Is a home battery worth it in Rhode Island?
Among the highest rates in the country plus coastal storm risk make the value case strong, though battery-specific incentives are limited, so most benefit comes from rates and backup.
Rhode Island at a glance
- Average residential rate
- 28 cents per kWh
- Net metering
- Net metering available; the state also runs the Renewable Energy Growth (REG) program that pays a fixed per-kWh tariff instead of net metering, so households choose one path.
- State battery incentive
- no dedicated statewide battery rebate; the Renewable Energy Fund (REF) grant offsets solar upfront cost (up to about $5,000 residential), separate from storage
- Time-of-use plans
- Less central here
What drives battery value here
Coastal Northeast grid exposed to nor'easters and hurricanes that can cause extended outages. Very high rates make self-consumption valuable; confirm whether net metering or the REG tariff fits your case before adding storage.

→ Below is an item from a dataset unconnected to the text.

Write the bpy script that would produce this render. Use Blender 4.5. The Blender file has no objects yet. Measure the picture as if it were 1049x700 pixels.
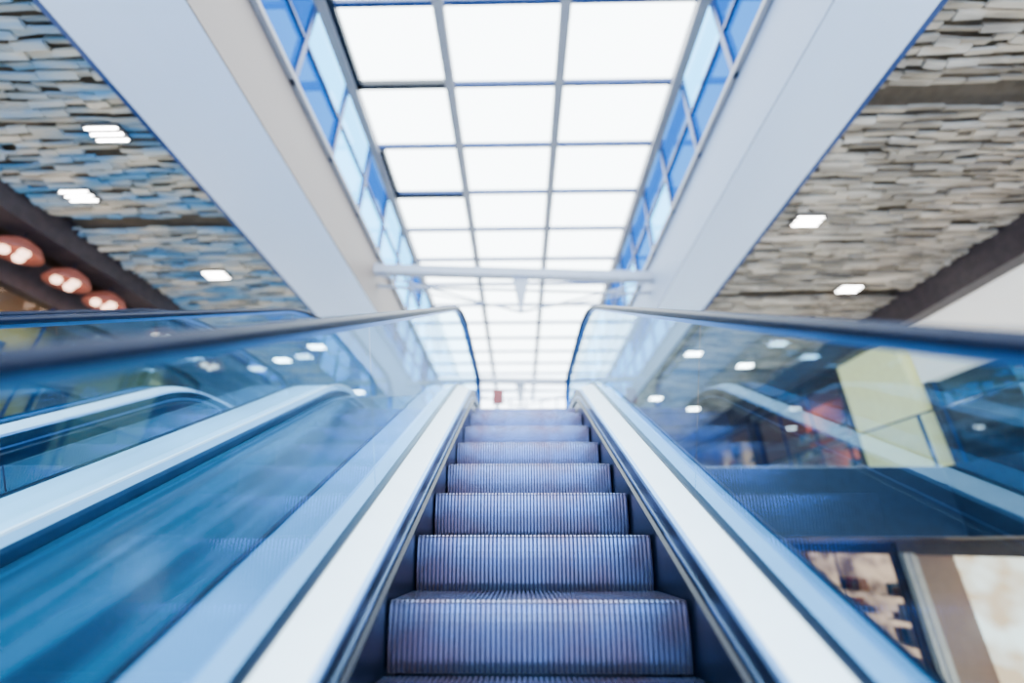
import bpy, math, random
from mathutils import Vector
random.seed(4)
S = bpy.context.scene
COL = S.collection

# ------------------------------------------------------------ materials
def new_mat(name):
    m = bpy.data.materials.new(name); m.use_nodes = True
    nt = m.node_tree; nt.nodes.clear()
    out = nt.nodes.new('ShaderNodeOutputMaterial')
    return m, nt, out

def pbr(name, col, metal=0.0, rough=0.5, var=0.0, vscale=6.0, stretch=(1,1,1), col2=None, emit=None, es=0.0, bump=0.0, spec=0.5):
    m, nt, out = new_mat(name)
    b = nt.nodes.new('ShaderNodeBsdfPrincipled')
    b.inputs['Metallic'].default_value = metal
    b.inputs['Roughness'].default_value = rough
    b.inputs['Specular IOR Level'].default_value = spec
    nt.links.new(b.outputs[0], out.inputs[0])
    tc = nt.nodes.new('ShaderNodeTexCoord'); mp = nt.nodes.new('ShaderNodeMapping')
    mp.inputs['Scale'].default_value = stretch
    nz = nt.nodes.new('ShaderNodeTexNoise'); nz.inputs['Scale'].default_value = vscale
    nz.inputs['Detail'].default_value = 4
    nt.links.new(tc.outputs['Object'], mp.inputs[0]); nt.links.new(mp.outputs[0], nz.inputs['Vector'])
    cr = nt.nodes.new('ShaderNodeValToRGB')
    c2 = col2 if col2 else tuple(max(0, c*(1-var)) for c in col)
    cr.color_ramp.elements[0].position = 0.40; cr.color_ramp.elements[1].position = 0.60
    cr.color_ramp.elements[0].color = (*c2, 1); cr.color_ramp.elements[1].color = (*col, 1)
    nt.links.new(nz.outputs[0], cr.inputs[0]); nt.links.new(cr.outputs[0], b.inputs['Base Color'])
    if bump > 0:
        bp = nt.nodes.new('ShaderNodeBump'); bp.inputs['Strength'].default_value = bump
        bp.inputs['Distance'].default_value = 0.01
        nt.links.new(nz.outputs[0], bp.inputs['Height']); nt.links.new(bp.outputs[0], b.inputs['Normal'])
    if emit:
        b.inputs['Emission Color'].default_value = (*emit, 1)
        b.inputs['Emission Strength'].default_value = es
    return m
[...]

The federal picture in 2026
The federal residential purchase credit (Section 25D) expired on December 31, 2025, so a 2026 cash buyer gets nothing federal. The only surviving federal pathway is Section 48E, which a company claims on a lease or PPA. State and utility programs, where they exist, now do the heavy lifting.
Sources
- https://www.eia.gov/electricity/monthly/epm_table_grapher.php?t=epmt_5_6_a
- https://energy.ri.gov/incentives
- https://commerceri.com/renewable-energy-fund/
Rates and incentive amounts change; always confirm current terms with your utility or program administrator.